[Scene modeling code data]
##############################

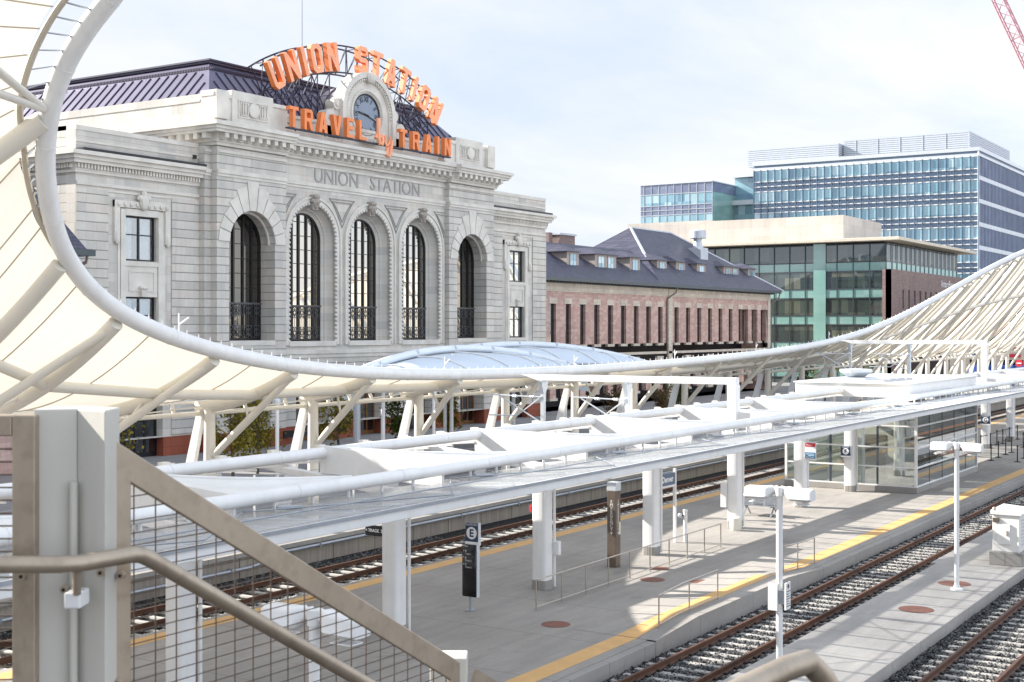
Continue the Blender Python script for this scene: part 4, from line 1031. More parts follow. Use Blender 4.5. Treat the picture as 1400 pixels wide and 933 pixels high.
OB = thing('orange_brick_block', 'orange brick building with dark windows beyond the far canopy ribs', 'building', (206, 43, -.45))
holes = []; ox = 206.0
for z in (6.4, 9.2):
    for y in np.arange(29.5, 50, 4.2): holes.append((y, y+2.5, z, z+1.8))
MB().plate([rect(27, 53, 5.2, 11.6)] + [rect(*h) for h in holes], .6, (ox,0,0), YA, ZA, XA).build('wall', M['orange_brick'], OB)
for h in holes:
    w = MB().box(ox+.3, ox+.36, h[0], h[1], h[2], h[3]).build('window', M['glass_dark'], OB)
    m = MB(); m.box(ox+.2, ox+.29, (h[0]+h[1])/2-.06, (h[0]+h[1])/2+.06, h[2], h[3]); m.box(ox-.05, ox+.3, h[0]-.1, h[1]+.1, h[2]-.25, h[2]-.02); m.build('frame', M['cream'], w)
gh = [(y, y+3.2, .3, 3.6) for y in np.arange(28.5, 49, 4.6)]
MB().plate([rect(27, 53, GZ, 5.19)] + [rect(*h) for h in gh], .6, (ox-.1,0,0), YA, ZA, XA).build('shop_base', M['cream'], OB)
for i, h in enumerate(gh):
    MB().box(ox+.3, ox+.36, h[0], h[1], h[2], h[3]).build('shop_window', M['glass_dark'], OB)
    MB().box(ox-.3, ox-.13, h[0]+.4, h[1]-.4, 4.0, 4.45).build('shop_sign', M['red_sign'] if i % 2 else M['blue_sign'], OB)
MB().box(ox+.61, ox+30, 27, 53, GZ, 11.6).build('core', M['black_metal'], OB)
MB().box(ox-.3, ox+30, 26.8, 53.2, 11.61, 12.0).build('roof_edge', M['cream'], OB)
o = MB().box(188, 188.15, 24, 46, 1.0, 3.3); 
for y in np.arange(24, 46.1, 1.6): o.box(187.9, 187.99, y-.05, y+.05, -.45, 3.35)
for y in np.arange(24, 46.1, 4.0): o.box(188, 188.15, y-.1, y+.1, -.45, .99)
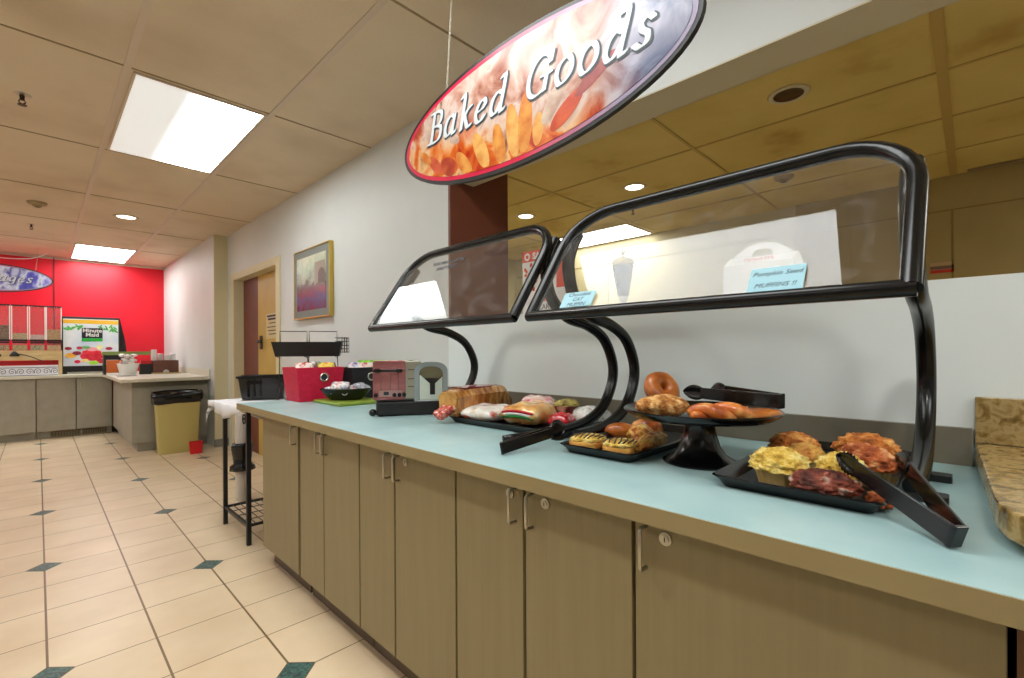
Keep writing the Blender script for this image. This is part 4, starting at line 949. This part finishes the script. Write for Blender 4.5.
box(b, -.10, .0, -.150, -.1385, .115, .128); obj('handle', b, 'black', t)
b = nb(); lathe(b, [(0, 0), (.052, 0), (.052, .70), (.048, .712), (0, .712)], 32)
t = thing('upright_cylinder', 'pale upright cylinder with a black bag tied round it behind the iron table', 'cylinder', (1.19, 4.33, .0005)); obj('tube', b, mat('pale_tube', (206, 196, 186), .4), t, smooth='auto')
b = nb(); prof = [(.055, .245), (.095, .25), (.090, .28), (.066, .30), (.070, .36), (.078, .44), (.074, .47), (.055, .475)]; lathe(b, prof, 36)
for v in b.verts:
    n = mnoise.noise(v.co*28)*.012; r = math.hypot(v.co.x, v.co.y); 
    if r > .056: v.co.x *= 1+n/r; v.co.y *= 1+n/r
obj('black_bag', b, 'black', t, smooth=True)
# wire rack with a long black tray, on the cloth
t = thing('wire_display_rack', 'black wire display rack holding a long tray behind the crimson basket', 'rack', (1.405, 3.485, .8715), -.556)
b = nb()
for x0, x1 in ((-.205, -.02), (-.005, .19)):
    tube(b, [(x0-.012, .03, 0), (x0, .03, .43), (x0, .03, .505), (x1, .03, .505), (x1, .03, .43), (x1+.012, .03, 0)], .0032, 8)
    tube(b, [(x0, .03, .31), (x0, -.07, .32)], .0032, 6); tube(b, [(x1, .03, .31), (x1, -.07, .32)], .0032, 6); tube(b, [(x0, .03, .10), (x0, -.05, .0)], .0032, 6); tube(b, [(x1, .03, .10), (x1, -.05, .0)], .0032, 6)
obj('wire_frame', b, 'iron', t, smooth='auto')
b = nb(); L = [(.215, .050, .320), (.238, .064, .425), (.231, .058, .425), (.208, .044, .328)]
R = [[b.verts.new((p, q-.035, z)) for p, q in rrect(-u, u, -v, v, .012, 3)] for u, v, z in L]
for A_, B_ in zip(R, R[1:]):
    n = len(A_)
    for i in range(n): b.faces.new((A_[i], A_[(i+1) % n], B_[(i+1) % n], B_[i]))
b.faces.new(R[0][::-1]); b.faces.new(R[-1]); obj('tray', b, 'blackm', t, smooth='auto')
b = nb()
for zz in (.35, .375, .40, .43, .455): tube(b, [(.19, -.09, zz), (.275, -.09, zz), (.275, .03, zz), (.19, .03, zz)], .0022, 6)
for x in (.24, .258, .275): tube(b, [(x, -.09, .345), (x, -.09, .46)], .0022, 6); tube(b, [(x, .03, .345), (x, .03, .46)], .0022, 6)
obj('wire_basket', b, 'iron', t)

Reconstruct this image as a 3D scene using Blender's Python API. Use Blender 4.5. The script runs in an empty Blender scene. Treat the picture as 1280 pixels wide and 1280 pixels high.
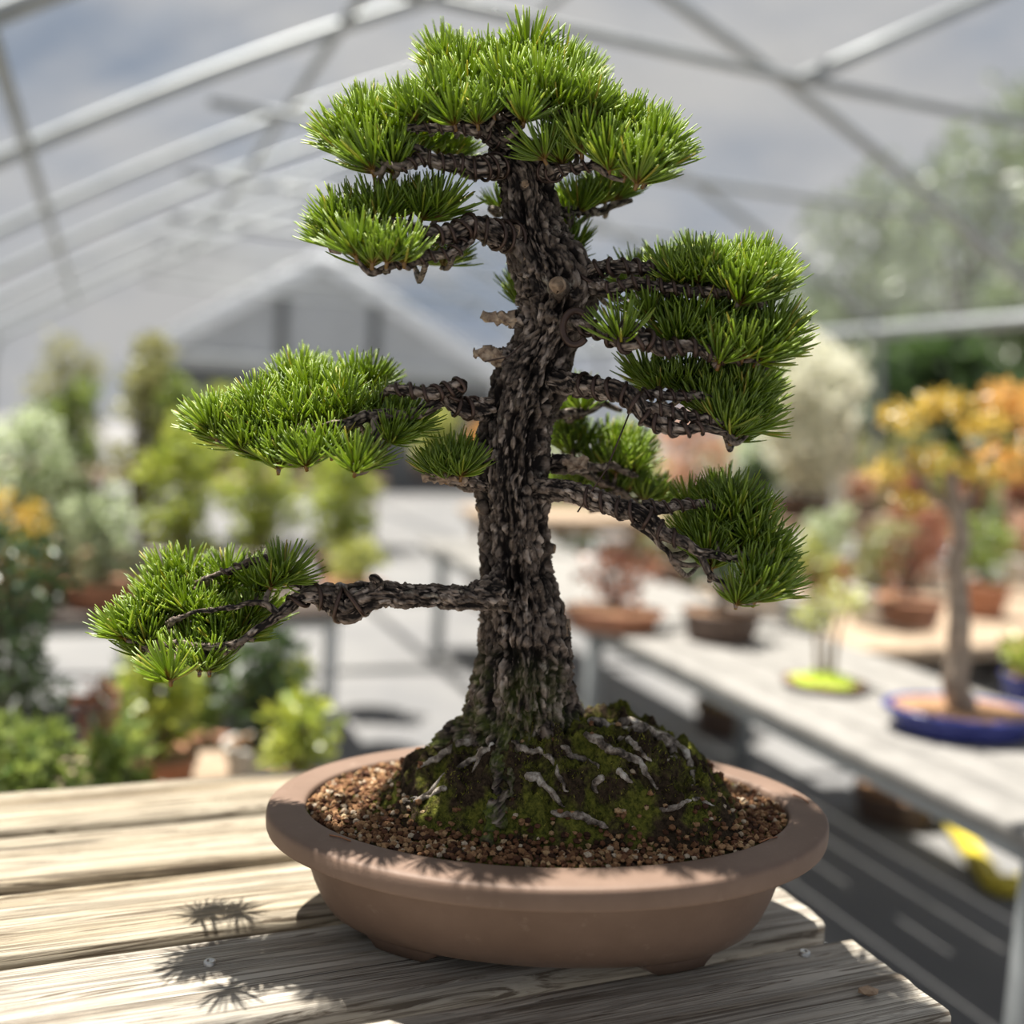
import bpy, math, random
import numpy as np
from mathutils import Matrix, Vector
S = bpy.context.scene
COL = S.collection
random.seed(4); RNG = np.random.default_rng(4)

# ------------------------------------------------------------ camera, world, sun, exposure
F, C0 = 1280.0, 640.0                       # focal length and centre of the 1280 px frame
CAM = np.array([0.0, 0.0, 0.522])           # bench top is z = 0
_a = np.array([129 - C0, 485 - C0, F]); _a /= np.linalg.norm(_a)           # vanishing point of the greenhouse axis
_b = np.array([(F * F - 155 * 55.0) / 511.0, 55.0, F]); _b /= np.linalg.norm(_b)
_u = np.cross(_a, _b); _u = -_u if _u[1] > 0 else _u                       # up (camera axes: x right, y down, z forward)
_f = np.array([0, 0, 1.0]) - _u * _u[2]; _f /= np.linalg.norm(_f)
_r = np.cross(_u, _f); _r = _r if _r[0] > 0 else -_r
R = np.stack([_r, _f, _u], 1)               # world -> camera
D1, D2 = R.T @ _b, R.T @ _a                 # bench long axis, greenhouse axis
UPW = np.array([0, 0, 1.0])
FLOOR_Z = -0.78
cd = bpy.data.cameras.new('camera'); cam = bpy.data.objects.new('camera', cd); COL.objects.link(cam)
M3 = np.stack([R.T @ np.array([1., 0, 0]), R.T @ np.array([0, -1., 0]), R.T @ np.array([0, 0, -1.])], 1)
m4 = Matrix.Identity(4)
for i in range(3):
    for j in range(3): m4[i][j] = float(M3[i, j])
    m4[i][3] = float(CAM[i])
cam.matrix_world = m4
cd.sensor_width = 36; cd.lens = 36.0; cd.clip_start = .02
cd.dof.use_dof = True; cd.dof.focus_distance = 0.94; cd.dof.aperture_fstop = 1.6
S.camera = cam

W = bpy.data.worlds.new('world'); S.world = W; W.use_nodes = True
nt = W.node_tree; nt.nodes.clear()
def wn(t, **k):
    n = nt.nodes.new(t)
    for a, b in k.items(): setattr(n, a, b)
    return n
tc = wn('ShaderNodeTexCoord'); mp = wn('ShaderNodeMapping'); mp.inputs['Scale'].default_value = (1.3, 1.3, 3.0)
nz = wn('ShaderNodeTexNoise'); nz.inputs['Scale'].default_value = 1.9; nz.inputs['Detail'].default_value = 6; nz.inputs['Roughness'].default_value = .55
rp = wn('ShaderNodeValToRGB')
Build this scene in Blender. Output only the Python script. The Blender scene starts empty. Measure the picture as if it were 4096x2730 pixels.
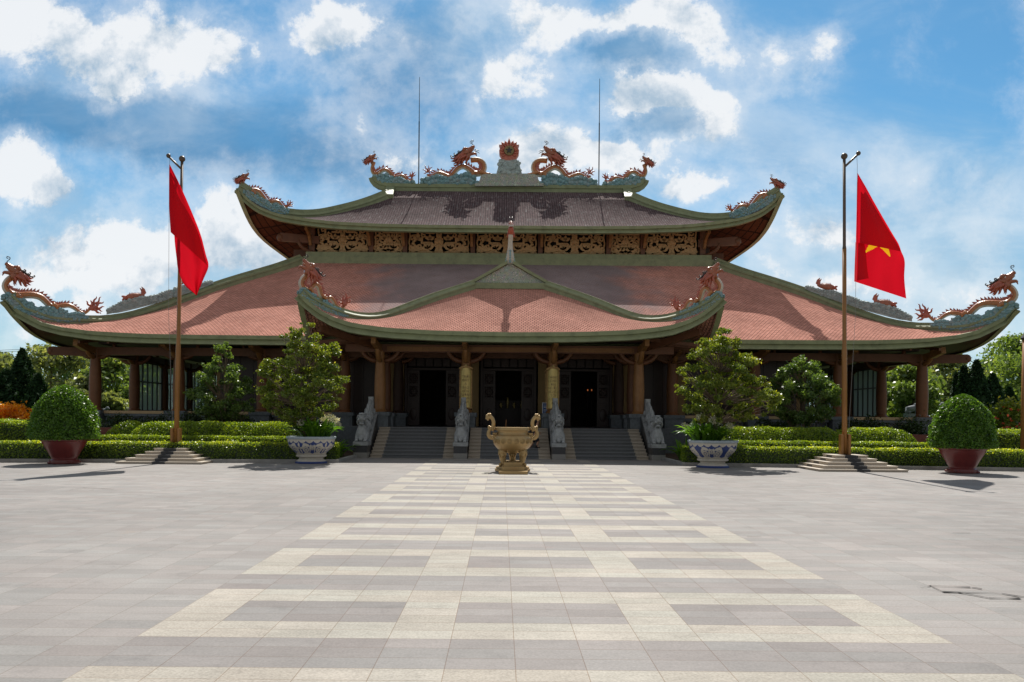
import bpy, math, random
import numpy as np
from mathutils import Vector, Matrix
R = math.radians
sc = bpy.context.scene
S = 1.3333                      # the place is built in units of 1.33 m and brought to metres at the end
CX, CH, FPX = -0.33, 1.6, 3168.0
VX, VY, RO = 2005.0, 1669.7, R(0.5)

# ---------------------------------------------------------------- camera
cam_d = bpy.data.cameras.new('camera'); cam = bpy.data.objects.new('camera', cam_d)
sc.collection.objects.link(cam); sc.camera = cam
cam_d.sensor_width = 36.0; cam_d.lens = FPX / 4096 * 36
cam_d.shift_x = (2048 - VX) / 4096; cam_d.shift_y = (VY - 1365) / 4096
cam_d.clip_start = 0.1; cam_d.clip_end = 3000
cam.matrix_world = Matrix.Translation((CX * S, 0, CH * S)) @ Matrix.Rotation(R(90), 4, 'X') @ Matrix.Rotation(RO, 4, 'Z')

# ---------------------------------------------------------------- sun and sky
SUN_EL, SUN_AZ = R(52), R(3.7)
sd = Vector((math.sin(SUN_AZ) * math.cos(SUN_EL), math.cos(SUN_AZ) * math.cos(SUN_EL), math.sin(SUN_EL)))
sun_d = bpy.data.lights.new('sun', 'SUN'); sun = bpy.data.objects.new('sun', sun_d); sc.collection.objects.link(sun)
sun_d.energy = 4.8; sun_d.angle = R(0.5); sun_d.color = (1.0, 0.955, 0.88)
sun.location = (0, 0, 60); sun.rotation_euler = sd.to_track_quat('Z', 'Y').to_euler()

w = bpy.data.worlds.new('World'); sc.world = w; w.use_nodes = True
nt = w.node_tree; nt.nodes.clear()
def wn(t, **k):
    n = nt.nodes.new(t)
    for a, b in k.items(): setattr(n, a, b)
    return n
def wl(a, b): nt.links.new(a, b)
def wm(op, a, b=None, c=None, clamp=False):
    n = wn('ShaderNodeMath', operation=op, use_clamp=clamp)
    for i, v in enumerate((a, b, c)):
        if v is None: continue
        if isinstance(v, (int, float)): n.inputs[i].default_value = v
        else: wl(v, n.inputs[i])
    return n.outputs[0]
def wv(op, a, b=None, c=None):
    n = wn('ShaderNodeVectorMath', operation=op)
    for i, v in enumerate((a, b, c)):
        if v is None: continue
        if isinstance(v, (tuple, list)): n.inputs[i].default_value = v
        else: wl(v, n.inputs[i])
    return n
def wnoise(vec, scale, detail, rough, dist=0.0):
    n = wn('ShaderNodeTexNoise'); n.noise_dimensions = '3D'
    n.inputs['Scale'].default_value = scale; n.inputs['Detail'].default_value = detail
    n.inputs['Roughness'].default_value = rough; n.inputs['Distortion'].default_value = dist
    wl(vec, n.inputs['Vector']); return n
def wss(v, lo, hi, t0=0.0, t1=1.0):
    n = wn('ShaderNodeMapRange', interpolation_type='SMOOTHSTEP')
    n.inputs['From Min'].default_value = lo; n.inputs['From Max'].default_value = hi
    n.inputs['To Min'].default_value = t0; n.inputs['To Max'].default_value = t1
    wl(v, n.inputs['Value']); return n.outputs[0]
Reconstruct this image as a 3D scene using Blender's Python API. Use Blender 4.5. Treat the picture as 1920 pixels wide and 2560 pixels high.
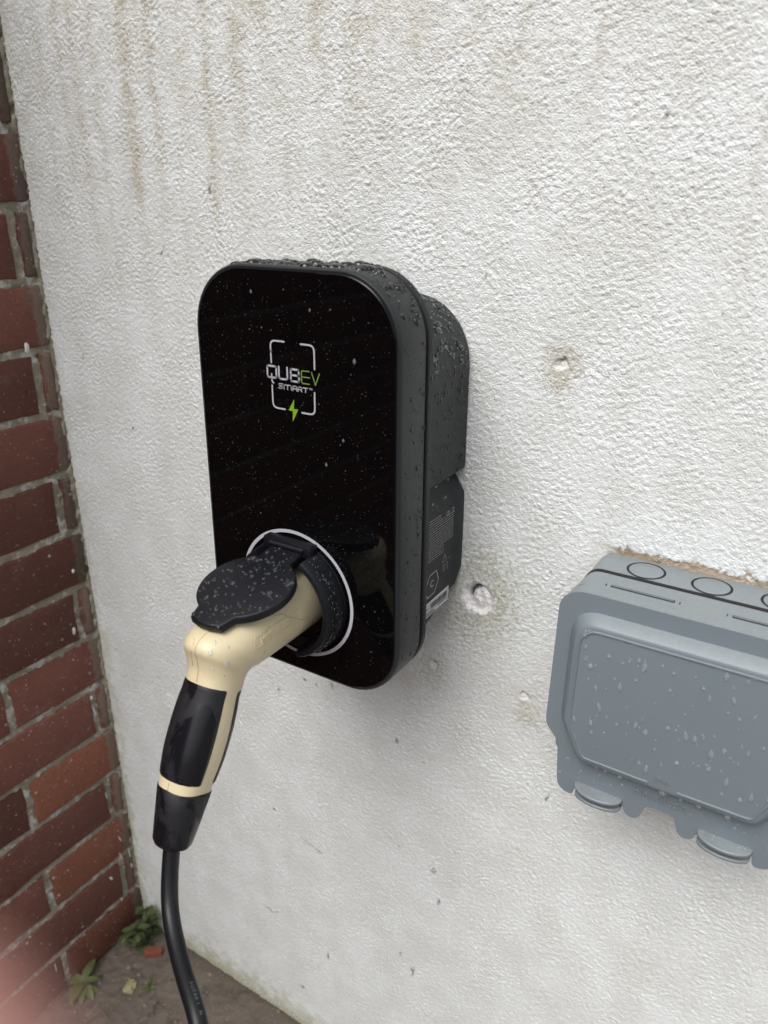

##############################

→ **PROBLEM DETAILS**
Emit the lines of the material exactly, from its first line to the line containing "y+.1, -.45, .99)", inclusive; leave every picture out.

→ **COMPLETE ANSWER**
Continue the Blender Python script for this scene: part 4, from line 1031. More parts follow. Use Blender 4.5. Treat the picture as 1400 pixels wide and 933 pixels high.
OB = thing('orange_brick_block', 'orange brick building with dark windows beyond the far canopy ribs', 'building', (206, 43, -.45))
holes = []; ox = 206.0
for z in (6.4, 9.2):
    for y in np.arange(29.5, 50, 4.2): holes.append((y, y+2.5, z, z+1.8))
MB().plate([rect(27, 53, 5.2, 11.6)] + [rect(*h) for h in holes], .6, (ox,0,0), YA, ZA, XA).build('wall', M['orange_brick'], OB)
for h in holes:
    w = MB().box(ox+.3, ox+.36, h[0], h[1], h[2], h[3]).build('window', M['glass_dark'], OB)
    m = MB(); m.box(ox+.2, ox+.29, (h[0]+h[1])/2-.06, (h[0]+h[1])/2+.06, h[2], h[3]); m.box(ox-.05, ox+.3, h[0]-.1, h[1]+.1, h[2]-.25, h[2]-.02); m.build('frame', M['cream'], w)
gh = [(y, y+3.2, .3, 3.6) for y in np.arange(28.5, 49, 4.6)]
MB().plate([rect(27, 53, GZ, 5.19)] + [rect(*h) for h in gh], .6, (ox-.1,0,0), YA, ZA, XA).build('shop_base', M['cream'], OB)
for i, h in enumerate(gh):
    MB().box(ox+.3, ox+.36, h[0], h[1], h[2], h[3]).build('shop_window', M['glass_dark'], OB)
    MB().box(ox-.3, ox-.13, h[0]+.4, h[1]-.4, 4.0, 4.45).build('shop_sign', M['red_sign'] if i % 2 else M['blue_sign'], OB)
MB().box(ox+.61, ox+30, 27, 53, GZ, 11.6).build('core', M['black_metal'], OB)
MB().box(ox-.3, ox+30, 26.8, 53.2, 11.61, 12.0).build('roof_edge', M['cream'], OB)
o = MB().box(188, 188.15, 24, 46, 1.0, 3.3); 
for y in np.arange(24, 46.1, 1.6): o.box(187.9, 187.99, y-.05, y+.05, -.45, 3.35)
for y in np.arange(24, 46.1, 4.0): o.box(188, 188.15, y-.1, y+.1, -.45, .99)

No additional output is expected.